The new high tea – take it at 2pm instead of 4pm. Cake for lunch, basically….*

A Design for Life (my blogging adventure) is a year old this month and to celebrate I thought I would go for Low Tea at one of the many fabulous hotels around central London – it transpires that, according to the Sunday Times Style Magazine, the New High Tea is Low Tea and it is to be taken at ‘2pm instead of 4pm – cake for lunch basically’ – and apparently it’s super cool again… loving it! The image below might not accurately represent the somewhat rarefied experience of tea at the Dorchester or the Ritz, but it is a wonderfully glamorous illustration and the colours are amazing…

(Images from French by Design and Lushush via The Reluctant Fitness Princess)

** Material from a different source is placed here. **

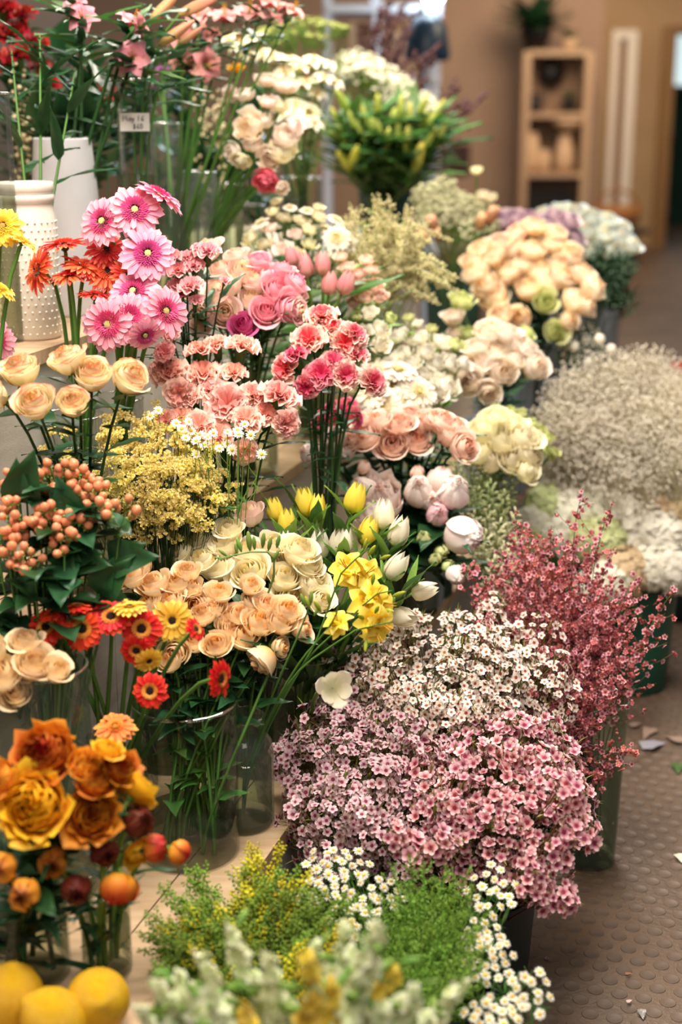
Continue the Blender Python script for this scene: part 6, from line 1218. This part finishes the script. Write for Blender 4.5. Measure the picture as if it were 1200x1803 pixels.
# ------- baby's breath cloud
GY = petal('babys_breath', [(0, 'f0e6d2'), (1, 'fbf5ea')], trans=.35); gyf = ball(1, 5, 2)
bb = B(1120, 860, 3.5, 'f', .0, .12); vase('bucket', bb, .10, .34, 'dark bucket under the cloud of small white blossoms', solid=BKD, r2=.12, cat='bucket')
for i in range(58):
    q = math.sqrt((i+.5)/58); a = i*2.39996; x = 1105+q*135*math.cos(a)+rnd.uniform(-8, 8); y = 770+q*105*math.sin(a)+rnd.uniform(-8, 8)
    umbel('babys_breath_spray', None, gyf, P(x, y, 3.5-(y-770)*.0012+rnd.uniform(-.04, .04)), camdir(((x-1100)/200, .7, .6)), .075, 250, .0028, bb+up, [GY], 'airy spray of tiny white blossoms', 'tiny white blossom sprays', petal('pale_stem', [(0, 'a89c7c'), (1, 'c4b898')], trans=0), stuff=True, thick=1.2, twr=.0004)
for x, y in ((1055, 597), (1075, 615), (1035, 640), (1010, 610)):
    bunch('pale_bobble', [merged([ball(1, 9, 6)], 'bloom', GY)], 3.6, [(x, y, 10)], 'pale round bobble bloom', f'beyond the white blossom cloud, {ORD[(x//17) % 7]} along', None, bb+up, stem_r=.0012)
for i in range(10):
    x = 1000+rnd.uniform(0, 60); y = rnd.uniform(560, 680); umbel('grey_filler_sprig', None, gyf, P(x, y, 3.65), camdir((.3, .5, .7)), .04, 40, .004, bb+up, [GY], 'sparse pale filler sprig under the peach roses', 'sparse pale filler sprigs', STEM, stuff=True, leaf_mat=DARK, leafn=70, leaf_len=.035)
for i in range(10):
    x = 1010+rnd.uniform(0, 90); y = rnd.uniform(450, 540); umbel('grey_filler_sprig', None, gyf, P(x, y, 4.15), camdir((.3, .5, .7)), .05, 30, .005, B(1040, 520, 4.2, 0, .1)+up, [GREY], 'grey green filler sprig under the far white roses', 'grey green filler sprigs', STEMD, stuff=True, leaf_mat=DARK, leafn=90, leaf_len=.05)
bunch('red_rose', [rose(petal('red_rose', [(0, '8c0f1c'), (1, 'c01c2c')]), 1, **FAR)], 3.9, [(1203, 652, 22)], 'red rose cut by the picture edge', 'beyond the white blossom cloud', None, np.array([P(1215, 700, 3.9)[0], P(1215, 700, 3.9)[1], .30]), labels=True)
rp = np.array([P(1215, 700, 3.9)[0], P(1215, 700, 3.9)[1], 0.0]); vase('bucket', rp, .08, .42, 'dark bucket of a red rose at the picture edge', solid=BKD, r2=.09, cat='bucket')
# ------- bits on the floor
PAP = plain('paper_scrap', '8c7466', .7); DEB = petal('fallen_petal', [(0, 'c8a0a0'), (1, 'e6d2c8')], trans=.1)
def scrap(px, py, ln, wd, m, lab, name, cat):
    c = np.array(Pz(px, py, .006)); a = rnd.uniform(0, 6.28); g = leaf_g(1, wd, .12, .15, .45); M = mul(tr(*c), rz(a), tr(-ln/2, 0, 0), sc(ln)); return tag(add(name, mesh(name, g, m), None, M), lab, cat)
for px, py, ln, m, lab, nm_, ct in ((1108, 1762, .014, DEB, 'small curled pale petal on the studded floor, lowest in view', 'fallen_petal', 'petal'), (1130, 1785, .026, plain('clear_scrap', '8f8a86', .25), 'shiny clear scrap on the studded floor', 'plastic_scrap', 'litter'), (1107, 1714, .014, plain('tan_scrap', '9a6a4a', .6), 'tiny brown scrap on the studded floor', 'leaf_scrap', 'litter'), (962, 1686, .014, petal('purple_fallen', [(0, '7a5570'), (1, 'a5869a')]), 'purplish petal on the dark floor beside the daisies', 'fallen_petal', 'petal'), (1192, 1352, .05, GREEN, 'green leaf fallen at the aisle edge', 'fallen_leaf', 'leaf'), (1199, 1512, .04, WHT, 'creamy fallen petal at the picture edge', 'fallen_petal', 'petal'), (1140, 1290, .06, PAP, 'crumpled pinkish paper scrap on the dark floor', 'paper_scrap', 'paper'), (1120, 1275, .04, PAP, 'pale paper scrap beside the crumpled pinkish one', 'paper_scrap', 'paper'), (1185, 1300, .06, PAP, 'long tan paper scrap on the dark floor', 'paper_scrap', 'paper'), (1152, 1310, .08, plain('grey_scrap', '8c8790', .6), 'greyish paper scrap under the tan one', 'paper_scrap', 'paper')):
    scrap(px, py, ln, .28, m, lab, nm_, ct)

single_out()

On several occasions during the past year I have highlighted the importance of concept images when either selecting the colour scheme for a home or as the inspiration for the overarching style of the space. At the moment I am designing several houses and, to be perfectly honest, I couldn’t stress more the importance of having a clear understanding of the concept behind the design – the concept that is the basis for how you want the entire space to look and feel and to ensure that there is a flow between all the rooms. And, most importantly, so you and your clients have a clear understanding of and consensus around the design ambition you are trying to achieve. 

It can sometimes be quite scary to play with colour schemes when designing a space, particularly when you are dealing with some of the bolder statement colours – but the above images prove that by rooting the design in a concept image you can actually demonstrate how the colours will work together (which will hopefully give you confidence to be braver when combining them…). Now, I’m not saying that every concept image works… practical design sensibilities still apply in all circumstances… but a concept image that you love and one that really works can be the basis for a very successful design… a design that may help to push the boundaries of your comfort zone as a designer.